Matrix Derivative Product Rule $\frac{d}{dx} \langle x,y\rangle Ax $

Question

Let $A\in\mathbb{R^{n\times n}}$,$x,y\in\mathbb{R^{n}}$. What is the derivative of the following expression?

$$ \frac{d}{dx} \langle x,y\rangle Ax $$

What I tried:

Applying the product rule doesn't work because the first term (see next equation) is inconsistent dimensionally, or I am applying it in the wrong way. Let $f(x) = \langle x,y \rangle, g(x) = Ax$, then

$$ \frac{d}{dx} f(x)g(x) = \frac{df(x)}{dx} g(x) + f(x)\frac{dg(x)}{dx} = xAx + \langle x,y \rangle A$$.

Here the first term in the last equation doesn't make sense dimensionally, any help or suggestion would be appreciated.

Answer 1

Avoiding coordinates one may alternatively compute $d_pf(v)$, where $f(x)=\langle x,y\rangle Ax$. For that purpose take a differential path $c$, defined on an interval containing $0$, satisfying $c(0)=p$ and $\dot c(0)=v$, where $\dot c(t)$ is a shorthand for $\frac{d}{dt}c(t)$. Now compute $$\begin{align} d_pf(v)&=\frac{d}{dt}\big|_{t=0}f(c(t))\\ &=\frac{d}{dt}\big|_{t=0}\bigl(\langle c(t),y)\rangle Ac(t)\bigr)\\ &=\bigl(\langle \dot c(t),y\rangle A\cdot c(t)+\langle c(t),y\rangle A\cdot\dot c(t)\bigr)\big|_{t=0}\\ &=\langle v,y\rangle Ap+\langle p,y\rangle Av. \end{align}$$

Edit: If you insist to write the differential without argument (but should one?), proceed as follows: $$\begin{align} d_pf(v)&=\langle v,y\rangle Ap+\langle p,y\rangle Av\\ &=A\bigl(\langle v,y\rangle p+\langle p,y\rangle v \bigr). \end{align}$$ Observe that $$\langle v,y\rangle p= p\langle y,v\rangle=py^Tv, $$ hence $$\begin{align} d_pf(v)&=A\bigl(py^Tv+\langle p,y\rangle v \bigr)\\ &=A\bigl(py^T+\langle p,y\rangle I\bigr)v \end{align} $$ and finally $$d_pf=A\bigl(py^T+\langle p,y\rangle I \bigr)$$

But, to be honest, I like the expression $d_pf(v)$ more for symmetry reasons.
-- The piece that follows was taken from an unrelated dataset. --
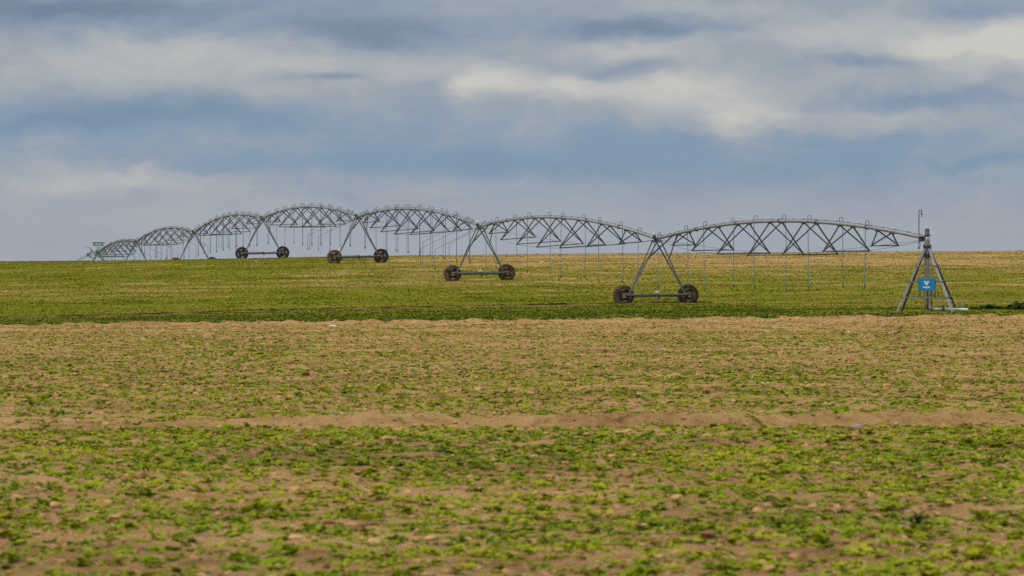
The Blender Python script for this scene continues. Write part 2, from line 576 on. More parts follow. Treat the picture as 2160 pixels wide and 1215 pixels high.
def micro(x, y):
    """clod-scale relief"""
    soil = 1 - smooth01(-0.3, 0.6, y - edge_y(x))
    z = soil * (0.030 * (vnoise(x, y, 1.3, 1) - .5) + 0.050 * (vnoise(x, y, .42, 2) - .5) + 0.044 * (vnoise(x, y, .16, 3) - .5))
    z = z + (1 - soil) * 0.030 * (vnoise(x, y, 1.0, 4) - .5)
    z = z + (0.10 + 0.10 * vnoise(x, y, .35, 12)) * np.exp(-((y - edge_y(x) + 0.55) / 0.35) ** 2) * (0.35 + vnoise(x, y, .5, 13))
    # tractor ridge across the near field, with cracks
    ry = ridge_y(x)
    amp = 0.115 * (0.22 + 0.78 * smooth01(-5.5, -1.0, x)) * (0.75 + 0.5 * vnoise(x, x * 0, 1.1, 20))
    crack = smooth01(0.80, 0.90, vnoise(x + 0.5 * (y - ry), y, 0.33, 21)) * 0.10
    rd = np.exp(-(np.abs(y - ry) / 0.29) ** 4)
    z = z + rd * np.maximum(amp - crack, 0.0)
    z = z + 0.045 * np.exp(-((y - 31.3 - 0.04 * x) / 0.16) ** 2) * smooth01(0.35, 0.6, vnoise(x, y, 1.5, 22))
    # wheel ruts of the drive towers
    r = np.hypot(x - PIV[0], y - PIV[1])
    for i, (tx, ty) in enumerate(TW):
        rr = math.hypot(tx - PIV[0], ty - PIV[1]) + 0.32
        k = np.exp(-((r - rr) / 0.26) ** 4)
        lump = 0.35 + 1.1 * vnoise(x, y, .6, 30 + i)
        z = z - (0.12 if i == 0 else 0.07) * k + (0.105 if i == 0 else 0.025) * lump * np.exp(-((np.abs(r - rr) - 0.46) / 0.15) ** 2)
    return z


def rut_mask(x, y):
    r = np.hypot(x - PIV[0], y - PIV[1])
    k = 0
    for i, (tx, ty) in enumerate(TW):
        rr = math.hypot(tx - PIV[0], ty - PIV[1]) + 0.32
        k = np.maximum(k, np.exp(-((r - rr) / (0.70 if i == 0 else 0.40)) ** 6) * (1.0 if i == 0 else 0.35))
    return k


def ground_z(x, y):
    return CAMZ + ground_rel(x, y) + micro(x, y)


def gz(x, y):
    return float(ground_z(np.array([x]), np.array([y]))[0])


def gz0(x, y):
    return CAMZ + float(ground_rel(np.array([x]), np.array([y]))[0])


def green_cover(x, y):
    """share of the crop field covered by leaves"""
    r = np.hypot(x - PIV[0], y - PIV[1])
    c = np.interp(y, [186, 230, 255, 280, 305, 335, 365, 400, 440], [.87, .81, .74, .64, .56, .47, .38, .29, .3])
    left = smooth01(5, -25, x) if False else 1 - smooth01(-25, 0, x)
    c = c + left * np.interp(y, [230, 300, 340, 400], [0.0, .08, .24, .36])
    c = np.where((r < 51.5) & (y > 186) & (x < 14), np.maximum(c, .90), c)
    c = np.where((y < 195), np.maximum(c, .94), c)
    c = np.where((r < 52) & (x > 14) & (y > 197), c - 0.10, c)
    c = c + 0.30 * (vnoise(x, y, 2.2, 42) - 0.5)
    streak = vnoise(x * 0.25, y, 4.0, 40) * 0.6 + vnoise(x * 0.4, y, 11.0, 41) * 0.4 - 0.5
    c = c + 0.42 * streak
    c = c * (1 - 0.95 * rut_mask(x, y) * np.where(x > 12, .55, 1.0))
    return np.clip(c, 0.02, 0.97)


rows = np.concatenate([np.arange(-40, 12, 4.0), np.arange(12, 49, .10), np.arange(49, 53.4, .045), np.arange(53.4, 62, .10), np.arange(62, 110, .24), np.arange(110, 182, .40),
                       np.arange(182, 188, .09), np.arange(188, 262, .22), np.arange(262, 440, .7), np.arange(440, 700, 6.0), 700 * 1.12 ** np.arange(0, 22)])
ext = np.array([1, 2.5, 6, 14, 30, 60, 120, 250, 600, 1500, 4000.0])
uu = np.linspace(-1, 1, 371)
hw = np.interp(rows, [-40, 10, 60, 120, 250, 420, 9000], [5, 5, 11.5, 20.5, 37, 62, 400])
core = uu[None, :] * hw[:, None]
XX = np.concatenate([-(hw[:, None] + ext[::-1][None]), core, hw[:, None] + ext[None]], axis=1)
YY = np.repeat(rows[:, None], XX.shape[1], 1)
nr, nc = XX.shape
fx_, fy_ = XX.ravel(), YY.ravel()
fz_ = ground_z(fx_, fy_)
infield = smooth01(0.0, 0.25, fy_ - edge_y(fx_))
gatt = infield * green_cover(fx_, fy_)
watt = np.clip(np.where(fx_ > 12, .5, 1.0) * rut_mask(fx_, fy_) * infield * (0.75 + 0.7 * vnoise(fx_, fy_, .8, 33)), 0, 1)
ii = (np.arange(nr - 1)[:, None] * nc + np.arange(nc - 1)[None]).ravel()
gf = np.stack([ii, ii + 1, ii + nc + 1, ii + nc], 1)
field = np_mesh('field_ground', np.stack([fx_, fy_, fz_], 1), gf, M['ground'], True, {'green': gatt, 'wet': watt})
tag(field, 'bare brown soil field rising to a green and tan crest', 'field', kind='structure')


def ground_at(px, py):
    """the ground point that the photograph shows at this pixel"""
    Y = np.concatenate([np.arange(15, 190, .1), np.arange(190, 450, .25)])
    X = (px - 1080) / FPX * Y
    yy = HOR - FPX * ground_rel(X, Y) / Y
    i = int(np.argmax(yy <= py)) if (yy <= py).any() else int(np.argmin(yy))
    return float(X[i]), float(Y[i])


# ------------------------------------------------------------------ seedlings, crop, clods, straw
def leaf_plant(nleaf, length, width, segs, lift, seed):
    """a rosette of bent leaves; returns vertices and quads"""
    g = np.random.default_rng(seed)
    vs, fs, tint = [], [], []
    for i in range(nleaf):
        a = 2 * math.pi * i / nleaf + g.uniform(-.5, .5)
        ln = length * g.uniform(.55, 1.15); wd = width * g.uniform(.7, 1.2)
        up = R(g.uniform(*lift)); droop = g.uniform(.5, 1.3)
        d = np.array([math.cos(a), math.sin(a)]); s = np.array([-d[1], d[0]])
        r_, z_ = 0.005, 0.004
        b = len(vs); tw = g.uniform(-.4, .4); tv = g.uniform(-.18, .18)
        for k in range(segs + 1):
            f = k / segs
            wk = wd * (0.22 + 0.95 * math.sin(math.pi * min(1, .12 + f * .86)) ** .8) * .5
            c = d * r_
            roll = tw + g.uniform(-.15, .15)
            vs.append((c[0] + s[0] * wk, c[1] + s[1] * wk, z_ + wk * (roll + .30)))
            vs.append((c[0] - s[0] * wk, c[1] - s[1] * wk, z_ + wk * (-roll + .30)))
            tint += [tv, tv]
            an = up - droop * f * up * 1.4
            r_ += ln / segs * math.cos(an); z_ += ln / segs * math.sin(an)
        for k in range(segs):
            fs.append((b + 2 * k, b + 2 * k + 1, b + 2 * k + 3, b + 2 * k + 2))
    return np.array(vs), np.array(fs), np.array(tint)


def scatter(name, templates, pos, scl, tint, mat, smooth=True, tilt=0.0, nseed=3):
    g = np.random.default_rng(nseed)
    V, F, T = [], [], []
    base = 0
    pick = g.integers(0, len(templates), len(pos))
    for k, (tv, tf, tt) in enumerate(templates):
        idx = np.nonzero(pick == k)[0]
        if not len(idx): continue
        a = g.uniform(0, 2 * math.pi, len(idx))
        c, s = np.cos(a), np.sin(a)
        sc = scl[idx]
        if sc.ndim == 1: sc = np.repeat(sc[:, None], 3, 1)
        x = tv[None, :, 0] * sc[:, :1]; y = tv[None, :, 1] * sc[:, 1:2]; z = tv[None, :, 2] * sc[:, 2:3]
        X = x * c[:, None] - y * s[:, None]; Y = x * s[:, None] + y * c[:, None]
        if tilt:
            tx, ty = g.normal(0, tilt, (2, len(idx)))
            z = z + X * tx[:, None] + Y * ty[:, None]
        P = np.stack([X, Y, z], 2) + pos[idx][:, None, :]
        V.append(P.reshape(-1, 3))
        n = len(tv)
        F.append((tf[None] + (base + np.arange(len(idx)) * n)[:, None, None]).reshape(-1, tf.shape[1]))
        base += n * len(idx)
        T.append((tint[idx][:, None] + tt[None]).ravel())
    return np_mesh(name, np.concatenate(V), np.concatenate(F), mat, smooth, {'tint': np.concatenate(T)})


def half_width(y):
    return 0.17 * y + 3.5


def candidates(y0, y1, dens_max, seed):
    g = np.random.default_rng(seed)
    area = (half_width(y0) + half_width(y1)) * (y1 - y0)
    n = int(area * dens_max)
    y = g.uniform(y0, y1, int(n * 1.3)); x = g.uniform(-1, 1, len(y)) * half_width(y1)
    k = np.abs(x) < half_width(y)
    return x[k], y[k], g


SEG = [(14, 24), (24, 36), (36, 52), (52, 75), (75, 105), (105, 145), (145, 187)]
px_, py_ = [], []
for a, b in SEG:
    ym = (a + b) / 2
    x, y, g = candidates(a, b, 76.0 if a < 36 else (56 if a < 75 else 34), 100 + a)
    rowpx = HOR + FPX * 0.0048 + FPX * 1.7 / y            # used only to read the cover off the survey below
    C = np.interp(y, [14, 22, 26, 30, 33, 37, 42, 46, 49.5, 50.2, 51.1, 51.8, 60, 66, 75, 90, 110, 130, 150, 170, 180, 186], [.66, .63, .58, .64, .60, .63, .71, .75, .64, .10, .04, .50, .58, .55, .53, .51, .49, .47, .44, .40, .34, .24])
    C = C - 0.10 * smooth01(0.045, 0.11, x / y) * smooth01(55, 70, y) * (1 - smooth01(110, 150, y))
    patch = vnoise(x * .8, y * .7, 1.1, 50) * .5 + vnoise(x * .5, y * .30, 3.4, 51) * .45 + vnoise(x, y, .45, 52) * .3 - .625
    Cl = np.clip(C * 1.16 + patch * 0.9, 0.01, .96)
    slope = 1.7 / y
    n = -np.log(1 - Cl) / (0.13 * (0.028 / slope + 0.12))
    dm = 76.0 if a < 36 else (56 if a < 75 else 34)
    keep = g.uniform(0, 1, len(x)) < 2.9 * n / dm
    keep &= y < edge_y(x) - 0.2
    px_.append(x[keep]); py_.append(y[keep])
px_, py_ = np.concatenate(px_), np.concatenate(py_)
print('seedlings', len(px_))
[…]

And it works for any inner product.

Answer 2

In Einstein notation and the standard basis for which $\langle x,\,y\rangle=x_ky_k$, you're differentiating a vector of $i$th component $x_ky_kA_{il}x_l$ with respect to a vector of $j$th component $x_j$, giving a matrix of $ij$ entry$$\delta_{jk}y_kA_{il}x_l+x_ky_kA_{il}\delta_{jl}=y_jA_{il}x_l+x_ky_kA_{ij}=(Axy^T+\langle x,\,y\rangle A)_{ij}.$$In other words, the derivative is $A(xy^T+\langle x,\,y\rangle I_n)$, with $I_n$ the $n\times n$ identity matrix.

Answer 3

Let $$ f(x)=\langle x,y\rangle Ax. $$ Then \begin{eqnarray} \frac{d}{dx}f(x)(u)&=&\lim_{t\to0}\frac{f(x+tu)-f(x)}{t}\\ &=&\lim_{t\to0}\frac{\langle x+tu,y\rangle A(x+tu)-\langle x,y\rangle Ax}{t}\\ &=&\lim_{t\to0}\left(\langle u,y\rangle Ax+\langle x,y\rangle Au+t\langle u,y\rangle Au\right)\\ &=&\langle u,y\rangle Ax+\langle x,y\rangle Au. \end{eqnarray}

Answer 4

Define the vector-valued function $$\eqalign{ f &= (y^Tx)(Ax) \\ }$$ and calculate its differential and gradient $$\eqalign{ df &= (Ax)(y^Tdx) + (y^Tx)(A\,dx) \\ &= \Big(Axy^T + (y^Tx)A\Big)\,dx \\ &= A\Big(xy^T + (y^Tx)I\Big)\,dx \\ \frac{\partial f}{\partial x} &= A\Big(xy^T + (y^Tx)I\Big) \\ }$$ which is another way to derive JG's result while avoiding index notation.

Your error was to assume that the product rule is valid for the gradient of a vector-valued function like $f$, but it isn't.

The problem is that a gradient operation changes the tensorial character of any term to which it is applied (i.e. it turns vectors into matrices), and matrix multiplication is inherently non-commutative. Index notation was developed to handle precisely such calculations, but with standard matrix notation you must proceed very cautiously.